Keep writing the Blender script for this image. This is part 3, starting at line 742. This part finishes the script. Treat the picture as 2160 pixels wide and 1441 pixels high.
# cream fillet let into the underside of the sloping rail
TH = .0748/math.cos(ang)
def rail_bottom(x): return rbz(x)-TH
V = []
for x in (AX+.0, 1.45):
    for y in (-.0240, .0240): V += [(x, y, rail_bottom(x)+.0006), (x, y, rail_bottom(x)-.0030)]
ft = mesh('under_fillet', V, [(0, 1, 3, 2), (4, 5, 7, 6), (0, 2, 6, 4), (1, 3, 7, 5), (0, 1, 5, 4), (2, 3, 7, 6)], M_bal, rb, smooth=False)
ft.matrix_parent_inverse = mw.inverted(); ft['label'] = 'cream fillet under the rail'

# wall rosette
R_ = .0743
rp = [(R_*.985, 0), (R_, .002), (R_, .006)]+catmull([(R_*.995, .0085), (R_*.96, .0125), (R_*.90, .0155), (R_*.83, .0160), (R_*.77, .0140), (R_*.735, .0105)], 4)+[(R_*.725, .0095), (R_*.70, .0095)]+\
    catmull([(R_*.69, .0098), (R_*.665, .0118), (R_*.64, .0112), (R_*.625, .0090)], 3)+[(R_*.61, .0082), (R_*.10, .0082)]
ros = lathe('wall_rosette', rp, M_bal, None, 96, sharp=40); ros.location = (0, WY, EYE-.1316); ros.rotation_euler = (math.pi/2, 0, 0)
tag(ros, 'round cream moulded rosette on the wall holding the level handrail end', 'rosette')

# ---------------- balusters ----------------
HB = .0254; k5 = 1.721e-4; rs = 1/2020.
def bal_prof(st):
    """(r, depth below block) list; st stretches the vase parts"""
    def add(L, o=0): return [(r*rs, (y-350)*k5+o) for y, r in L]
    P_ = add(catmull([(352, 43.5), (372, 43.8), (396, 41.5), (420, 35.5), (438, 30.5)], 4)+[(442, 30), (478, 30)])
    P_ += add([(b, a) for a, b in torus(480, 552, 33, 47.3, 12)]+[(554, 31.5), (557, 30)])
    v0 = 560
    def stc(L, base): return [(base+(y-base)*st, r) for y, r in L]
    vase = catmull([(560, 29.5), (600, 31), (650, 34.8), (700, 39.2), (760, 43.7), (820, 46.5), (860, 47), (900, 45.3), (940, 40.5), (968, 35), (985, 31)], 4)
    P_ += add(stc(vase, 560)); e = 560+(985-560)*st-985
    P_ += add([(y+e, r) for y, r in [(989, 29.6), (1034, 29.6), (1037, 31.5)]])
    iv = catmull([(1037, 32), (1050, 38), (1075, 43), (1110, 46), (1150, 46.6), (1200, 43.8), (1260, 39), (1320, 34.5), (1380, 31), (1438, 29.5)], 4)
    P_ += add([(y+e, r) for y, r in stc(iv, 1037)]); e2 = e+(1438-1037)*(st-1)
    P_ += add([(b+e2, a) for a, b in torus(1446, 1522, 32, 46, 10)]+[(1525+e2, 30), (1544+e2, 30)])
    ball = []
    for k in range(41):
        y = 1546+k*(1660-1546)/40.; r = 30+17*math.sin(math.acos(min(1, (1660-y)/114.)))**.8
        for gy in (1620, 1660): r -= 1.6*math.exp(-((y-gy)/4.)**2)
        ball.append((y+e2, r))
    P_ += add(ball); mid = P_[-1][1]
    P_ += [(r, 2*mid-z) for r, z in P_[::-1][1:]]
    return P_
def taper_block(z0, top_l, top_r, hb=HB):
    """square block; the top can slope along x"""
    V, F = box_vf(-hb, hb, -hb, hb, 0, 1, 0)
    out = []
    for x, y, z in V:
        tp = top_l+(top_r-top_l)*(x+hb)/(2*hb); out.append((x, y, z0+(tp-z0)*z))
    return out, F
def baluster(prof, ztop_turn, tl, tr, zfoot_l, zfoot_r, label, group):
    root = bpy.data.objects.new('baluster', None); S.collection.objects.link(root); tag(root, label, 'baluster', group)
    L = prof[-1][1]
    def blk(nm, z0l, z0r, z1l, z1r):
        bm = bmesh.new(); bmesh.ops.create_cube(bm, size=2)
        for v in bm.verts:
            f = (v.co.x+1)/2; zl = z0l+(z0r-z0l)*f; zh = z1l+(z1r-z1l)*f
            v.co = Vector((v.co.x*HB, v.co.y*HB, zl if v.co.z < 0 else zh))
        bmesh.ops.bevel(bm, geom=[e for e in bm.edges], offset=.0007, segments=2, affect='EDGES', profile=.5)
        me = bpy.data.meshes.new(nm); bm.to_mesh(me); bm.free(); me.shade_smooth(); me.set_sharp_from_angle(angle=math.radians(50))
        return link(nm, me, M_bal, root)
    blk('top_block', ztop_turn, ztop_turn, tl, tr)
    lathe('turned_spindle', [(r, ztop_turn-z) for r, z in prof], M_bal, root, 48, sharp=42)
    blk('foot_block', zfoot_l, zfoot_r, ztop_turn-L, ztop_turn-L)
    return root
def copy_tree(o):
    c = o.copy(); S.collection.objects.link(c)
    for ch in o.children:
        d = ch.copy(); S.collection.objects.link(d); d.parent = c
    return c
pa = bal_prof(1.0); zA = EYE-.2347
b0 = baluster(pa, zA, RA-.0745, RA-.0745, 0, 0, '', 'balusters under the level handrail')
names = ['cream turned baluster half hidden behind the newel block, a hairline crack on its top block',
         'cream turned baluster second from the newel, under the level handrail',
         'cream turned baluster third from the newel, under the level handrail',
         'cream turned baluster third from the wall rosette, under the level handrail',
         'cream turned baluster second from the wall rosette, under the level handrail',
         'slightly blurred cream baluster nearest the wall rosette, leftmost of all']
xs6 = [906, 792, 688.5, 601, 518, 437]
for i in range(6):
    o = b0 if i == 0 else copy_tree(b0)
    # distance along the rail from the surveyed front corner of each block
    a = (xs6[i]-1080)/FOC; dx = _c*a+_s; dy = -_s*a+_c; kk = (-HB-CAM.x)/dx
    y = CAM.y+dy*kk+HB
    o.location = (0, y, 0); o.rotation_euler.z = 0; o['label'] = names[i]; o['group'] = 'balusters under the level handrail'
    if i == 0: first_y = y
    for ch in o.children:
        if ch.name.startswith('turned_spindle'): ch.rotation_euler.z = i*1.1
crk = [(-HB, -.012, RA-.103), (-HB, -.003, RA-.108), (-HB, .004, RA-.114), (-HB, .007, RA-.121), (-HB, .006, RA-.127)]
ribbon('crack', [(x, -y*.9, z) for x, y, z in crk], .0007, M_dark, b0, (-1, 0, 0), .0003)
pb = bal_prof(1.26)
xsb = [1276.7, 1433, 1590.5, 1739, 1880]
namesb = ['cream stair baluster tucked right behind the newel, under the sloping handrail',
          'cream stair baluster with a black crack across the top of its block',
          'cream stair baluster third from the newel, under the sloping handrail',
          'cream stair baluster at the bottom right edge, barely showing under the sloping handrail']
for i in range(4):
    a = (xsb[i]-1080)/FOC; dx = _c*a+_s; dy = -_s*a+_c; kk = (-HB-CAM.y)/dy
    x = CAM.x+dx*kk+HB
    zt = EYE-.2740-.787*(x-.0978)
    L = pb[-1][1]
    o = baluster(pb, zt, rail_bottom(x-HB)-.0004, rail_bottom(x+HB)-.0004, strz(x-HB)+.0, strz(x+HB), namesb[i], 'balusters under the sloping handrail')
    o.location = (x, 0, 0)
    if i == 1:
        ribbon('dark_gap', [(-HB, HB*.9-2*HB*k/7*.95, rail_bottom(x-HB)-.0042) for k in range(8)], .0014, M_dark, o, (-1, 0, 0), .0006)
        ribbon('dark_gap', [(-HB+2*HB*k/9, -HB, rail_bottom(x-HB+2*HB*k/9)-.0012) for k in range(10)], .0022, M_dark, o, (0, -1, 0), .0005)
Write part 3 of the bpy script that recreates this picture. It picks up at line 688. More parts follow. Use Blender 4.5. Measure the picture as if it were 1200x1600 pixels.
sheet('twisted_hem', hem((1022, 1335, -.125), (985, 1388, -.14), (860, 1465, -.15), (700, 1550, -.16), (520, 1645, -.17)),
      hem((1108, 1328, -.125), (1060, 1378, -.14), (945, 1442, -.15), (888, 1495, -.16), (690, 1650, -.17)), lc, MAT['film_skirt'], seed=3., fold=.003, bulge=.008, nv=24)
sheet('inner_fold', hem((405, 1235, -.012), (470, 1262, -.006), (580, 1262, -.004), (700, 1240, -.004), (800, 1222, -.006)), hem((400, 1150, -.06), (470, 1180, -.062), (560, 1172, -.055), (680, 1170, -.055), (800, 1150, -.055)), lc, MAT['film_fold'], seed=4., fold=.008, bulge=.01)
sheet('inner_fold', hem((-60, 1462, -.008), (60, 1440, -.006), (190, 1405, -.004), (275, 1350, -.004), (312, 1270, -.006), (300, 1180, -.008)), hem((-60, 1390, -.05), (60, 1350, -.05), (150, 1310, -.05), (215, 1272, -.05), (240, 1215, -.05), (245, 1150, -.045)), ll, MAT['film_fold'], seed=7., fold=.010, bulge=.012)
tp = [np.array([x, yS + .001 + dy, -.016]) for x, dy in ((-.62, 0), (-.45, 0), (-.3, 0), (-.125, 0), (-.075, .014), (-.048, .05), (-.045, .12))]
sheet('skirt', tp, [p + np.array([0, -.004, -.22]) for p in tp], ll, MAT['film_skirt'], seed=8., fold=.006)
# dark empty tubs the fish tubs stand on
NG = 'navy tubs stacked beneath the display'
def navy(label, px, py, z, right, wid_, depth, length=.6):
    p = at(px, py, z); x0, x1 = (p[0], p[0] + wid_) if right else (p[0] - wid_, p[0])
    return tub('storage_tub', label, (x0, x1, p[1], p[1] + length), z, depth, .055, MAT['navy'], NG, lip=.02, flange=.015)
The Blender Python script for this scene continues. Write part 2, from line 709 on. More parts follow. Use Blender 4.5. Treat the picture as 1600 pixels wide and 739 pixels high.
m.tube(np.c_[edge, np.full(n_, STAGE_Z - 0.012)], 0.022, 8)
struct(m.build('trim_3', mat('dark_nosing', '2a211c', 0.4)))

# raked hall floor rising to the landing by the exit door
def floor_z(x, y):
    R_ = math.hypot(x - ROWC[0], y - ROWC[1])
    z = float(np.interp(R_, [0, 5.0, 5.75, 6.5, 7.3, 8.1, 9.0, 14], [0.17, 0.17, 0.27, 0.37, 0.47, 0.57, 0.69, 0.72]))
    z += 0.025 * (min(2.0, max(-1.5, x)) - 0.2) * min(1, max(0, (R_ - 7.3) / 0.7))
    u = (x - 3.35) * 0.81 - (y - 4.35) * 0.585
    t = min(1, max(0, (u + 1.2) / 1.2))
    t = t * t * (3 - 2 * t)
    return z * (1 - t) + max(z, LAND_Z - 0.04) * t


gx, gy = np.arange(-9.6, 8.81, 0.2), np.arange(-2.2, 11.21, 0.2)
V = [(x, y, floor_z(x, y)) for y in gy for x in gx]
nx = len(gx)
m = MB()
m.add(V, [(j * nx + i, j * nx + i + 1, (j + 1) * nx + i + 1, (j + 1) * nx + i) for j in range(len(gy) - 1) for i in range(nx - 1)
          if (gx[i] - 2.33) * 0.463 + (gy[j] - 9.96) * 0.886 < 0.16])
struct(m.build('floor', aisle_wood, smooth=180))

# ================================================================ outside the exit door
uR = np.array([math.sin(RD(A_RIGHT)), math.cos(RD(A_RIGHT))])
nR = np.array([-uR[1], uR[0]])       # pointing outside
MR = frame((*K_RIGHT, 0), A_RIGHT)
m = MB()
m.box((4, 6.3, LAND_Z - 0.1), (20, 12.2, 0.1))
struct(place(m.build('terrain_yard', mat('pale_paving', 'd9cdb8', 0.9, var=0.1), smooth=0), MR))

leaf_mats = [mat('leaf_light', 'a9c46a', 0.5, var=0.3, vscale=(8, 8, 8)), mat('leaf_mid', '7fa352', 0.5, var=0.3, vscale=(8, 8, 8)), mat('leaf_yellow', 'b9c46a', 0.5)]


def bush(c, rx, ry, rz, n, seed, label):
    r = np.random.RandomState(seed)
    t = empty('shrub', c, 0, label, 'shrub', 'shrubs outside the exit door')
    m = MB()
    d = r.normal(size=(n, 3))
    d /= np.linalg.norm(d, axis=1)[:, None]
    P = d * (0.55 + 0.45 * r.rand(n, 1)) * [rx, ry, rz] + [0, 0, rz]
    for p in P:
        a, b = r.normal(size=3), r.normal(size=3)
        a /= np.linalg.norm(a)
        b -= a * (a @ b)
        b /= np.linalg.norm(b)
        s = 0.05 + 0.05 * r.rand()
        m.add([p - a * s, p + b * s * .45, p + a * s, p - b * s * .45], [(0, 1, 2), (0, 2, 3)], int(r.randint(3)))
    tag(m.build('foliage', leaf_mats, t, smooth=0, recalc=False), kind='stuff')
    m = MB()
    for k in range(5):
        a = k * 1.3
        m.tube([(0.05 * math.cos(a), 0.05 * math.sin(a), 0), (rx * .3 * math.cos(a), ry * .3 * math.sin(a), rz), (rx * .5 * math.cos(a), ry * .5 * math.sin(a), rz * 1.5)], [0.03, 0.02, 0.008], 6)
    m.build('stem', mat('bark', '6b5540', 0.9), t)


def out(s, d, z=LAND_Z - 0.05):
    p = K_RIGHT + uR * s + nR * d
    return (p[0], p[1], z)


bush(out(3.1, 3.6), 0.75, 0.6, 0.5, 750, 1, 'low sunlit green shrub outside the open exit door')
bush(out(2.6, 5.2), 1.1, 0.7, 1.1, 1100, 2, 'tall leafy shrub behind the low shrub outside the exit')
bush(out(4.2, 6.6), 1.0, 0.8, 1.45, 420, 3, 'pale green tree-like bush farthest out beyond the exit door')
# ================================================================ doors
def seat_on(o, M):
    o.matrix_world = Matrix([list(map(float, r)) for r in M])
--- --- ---
TASK -> From the records above, copy out the line with "The Blender Python", the line with "struct(m.build('trim_3', mat('dark_nosing', '2a211c', 0.4)))", and every line between them, word for word.

PROBLEM SOLUTION ->
The Blender Python script for this scene continues. Write part 2, from line 709 on. More parts follow. Use Blender 4.5. Treat the picture as 1600 pixels wide and 739 pixels high.
m.tube(np.c_[edge, np.full(n_, STAGE_Z - 0.012)], 0.022, 8)
struct(m.build('trim_3', mat('dark_nosing', '2a211c', 0.4)))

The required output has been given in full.